Oleh Akhmad Zamroni
Sumber: vineyardmsa.org |
UU No. 8 Tahun 1981 seringkali disebut KUHAP (Kitab Undang-Undang Hukum Acara Pidana). Sebutan KUHAP (ada unsur ‘kitab’) sebenarnya kurang tepat karena UU No. 8 Tahun 1981 tidak berisi himpunan atau kumpulan undang-undang, melainkan hanya ber-isi satu undang-undang, yakni undang-undang tentang hukum acara pidana. Seperti tersurat pada nama yang disandangnya, undang-undang ini mengatur tata cara atau proses peradilan di Indonesia.
Sebelum UU No. 8 Tahun 1981
berlaku, dasar yang digunakan sebagai landasan proses dan sistem peradilan (khususnya
peradilan pidana) di Indonesia adalah Het Herziene
Inlandsch Reglement (Staatsblad Tahun 1941 Nomor 44). Het Herziene
Inlandsch Reglement (HIR) dicabut karena dianggap tidak sesuai lagi dengan
perkembangan dunia hukum Indonesia umumnya dan sistem peradilan khususnya.
Berlakunya UU No. 8 Tahun 1981
dirasakan membawa perubahan baru dalam proses peradilan di negara
kita. Namun, perkembangan terbaru menunjukkan bahwa UU No. 8 Tahun 1981 pun
kini (tahun 2010-an) dipandang perlu mengalami perbaikan akibat terjadinya
perkembangan dan perubahan dalam dunia hukum kita. Dalam dua tahun terakhir
ini, sudah dibahas RUU mengenai perubahan atas UU No. 8 Tahun 1981.
UU No.
8 Tahun 1981 secara garis besar mengatur keseluruhan proses peradilan dalam sistem peradilan di Indonesia, dari penyelidikan,
penyidikan, penangkapan, penahanan, penggeledahan,
penyitaan, pemeriksaan, penuntutan,
pemberian putusan, pelaksanaan putusan pengadilan, sampai
peninjauan kembali.
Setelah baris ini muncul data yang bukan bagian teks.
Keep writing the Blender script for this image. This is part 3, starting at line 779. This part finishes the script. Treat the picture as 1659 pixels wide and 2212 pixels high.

Secara lebih terperinci, UU No. 8 Tahun 1981,
antara lain, mengatur hal-hal berikut.
·
Dalam
Bab I (Ketentuan Umum), di antaranya, dijelaskan pengertian tentang penyidik
dan penyidikan, jaksa dan penuntutan, hakim, praperadilan, putusan pengadilan, upaya hukum, penasihat hukum, tersangka, penyitaan, penggeledahan, penangkapan, penahanan, rehabilitasi, pengaduan, saksi, keterangan ahli, dan terpidana.
·
Dalam
Bab IV (Penyidik dan Penuntut Umum), di
antaranya, diatur wewenang penyelidik, wewenang penyidik, wewenang penyidik pembantu, dan wewenang penuntut umum.
·
Dalam
Bab V (Penangkapan, Penahanan, Penggeledahan Badan, Pemasukan
Rumah, serta Penyitaan dan Pemeriksaan surat), di antaranya,
diatur penangkapan oleh penyelidik, penangkapan oleh penyidik, perintah penangkapan, pelaksanaan tugas penangkapan, penahanan oleh penyidik, surat
perintah penahanan, jenis penahanan, masa penahanan, perpanjangan penahanan, dan penggeledahan rumah.
·
Dalam
Bab XII (Ganti Kerugian dan Rehabilitasi), di
antaranya, diatur tuntutan ganti kerugian oleh
tersangka, putusan pemberian ganti kerugian, dan
permintaan rehabilitasi.
·
Dalam
Bab XIV (Penyidikan), di antaranya, diatur
tata cara penyelidikan, tata cara penyidikan,
tata cara pemeriksaan, pemberian keterangan
oleh ahli, pembuatan berita acara, dan tata cara penyitaan.